Newlyn – Cornwall’s Working Fishing Port
Walk north along the coast path from Mousehole for twenty minutes and you arrive in Newlyn – a working fishing port on a scale that genuinely surprises most first-time visitors. The harbour is vast, the boats are numerous, and on weekday mornings the quayside fish market handles hundreds of tonnes of freshly landed catch destined for restaurants across the length and breadth of Britain. It is a world away from the tourist Cornwall of cream teas and gift shops, and all the more fascinating, authentic, and rewarding for it. For guests staying in luxury apartment accommodation in Mousehole, Cornwall, it is also one of the easiest and most worthwhile walks of any stay.
The Working Harbour
The fish market itself is not open to casual visitors, but the evidence of Newlyn’s remarkable industry is visible and palpable everywhere you look: trawlers moored four deep along the quays, the briny smell of salt and diesel hanging in the air, fork-lift trucks moving crates of ice across the yard in a rhythm that has barely changed in generations. It is living, working history – and it is captivating.

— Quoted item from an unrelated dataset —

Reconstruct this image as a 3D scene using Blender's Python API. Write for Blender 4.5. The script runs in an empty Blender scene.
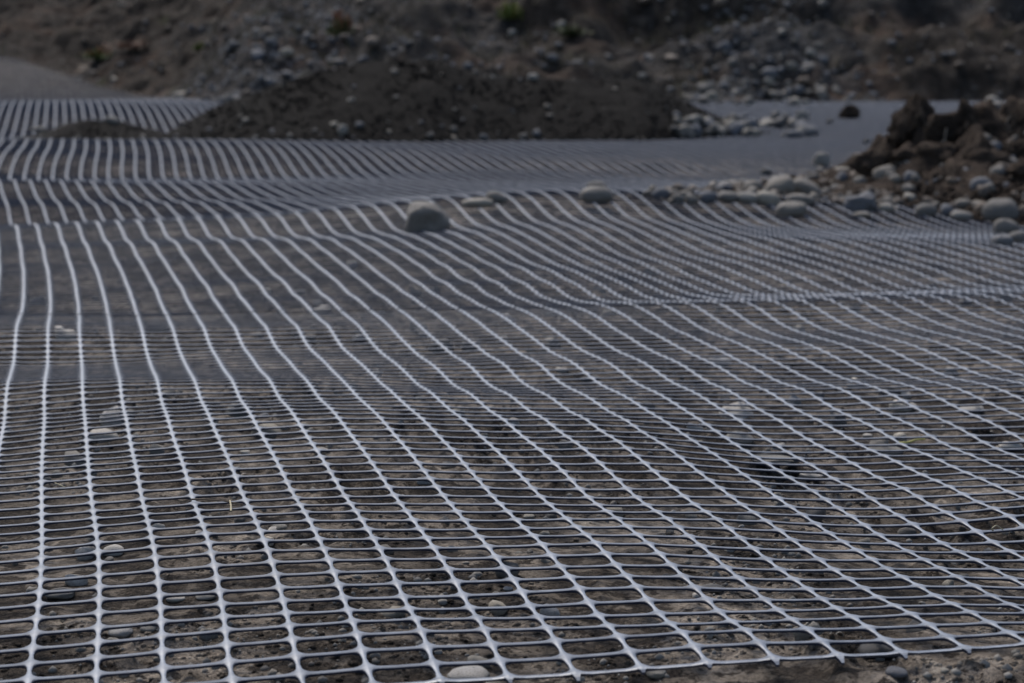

If you want to buy fresh fish direct from the source, the Newlyn Fish Monger on the harbour sells freshly landed catch daily at prices that will make you quietly question every fish purchase you have ever made elsewhere. Mackerel, crab, bass, brill – whatever is in season will be here, and it will be extraordinary. For guests self-catering at Polvellan Heights, a morning trip to Newlyn to stock up is one of the quiet pleasures of staying in this part of Cornwall.
The Newlyn School of Art
Newlyn has a second identity that is less well known but equally rewarding. The town is home to one of the most significant art colonies in Victorian Britain – a history stretching back to the 1880s, when painters arrived from London and Brittany drawn by the extraordinary quality of light above Mount’s Bay and inspired by the working harbour life they found around them. The Newlyn School produced some of the finest plein-air painting of its era, and the Newlyn Art Gallery – a short walk from the harbour in a beautifully converted building – continues that tradition today with an ambitious and consistently excellent programme of contemporary exhibitions. Entry is free, and the gallery shop is well worth a browse.
Where to Eat in Newlyn
The Star Inn on the harbour front is a proper Cornish pub in the very best sense – low ceilings, local ales, and a menu built around whatever the boats brought in that morning. For something more considered, the Tolcarne Inn – a short walk inland – has earned considerable and well-deserved acclaim for its serious and skilful approach to local seafood. Chef-patron Ben Tunnicliffe was among the first in Cornwall to build an entire menu around dayboat fish, and has been doing so with impressive consistency for over a decade. Booking ahead for the Tolcarne is strongly recommended – it fills quickly at weekends, and its reputation means tables don’t stay available for long.
Bookings are available at the Tolcarne Inn online and by phone, and advance reservation is always advisable. For the Newlyn Art Gallery, entry is free and no booking is required – simply walk in and enjoy.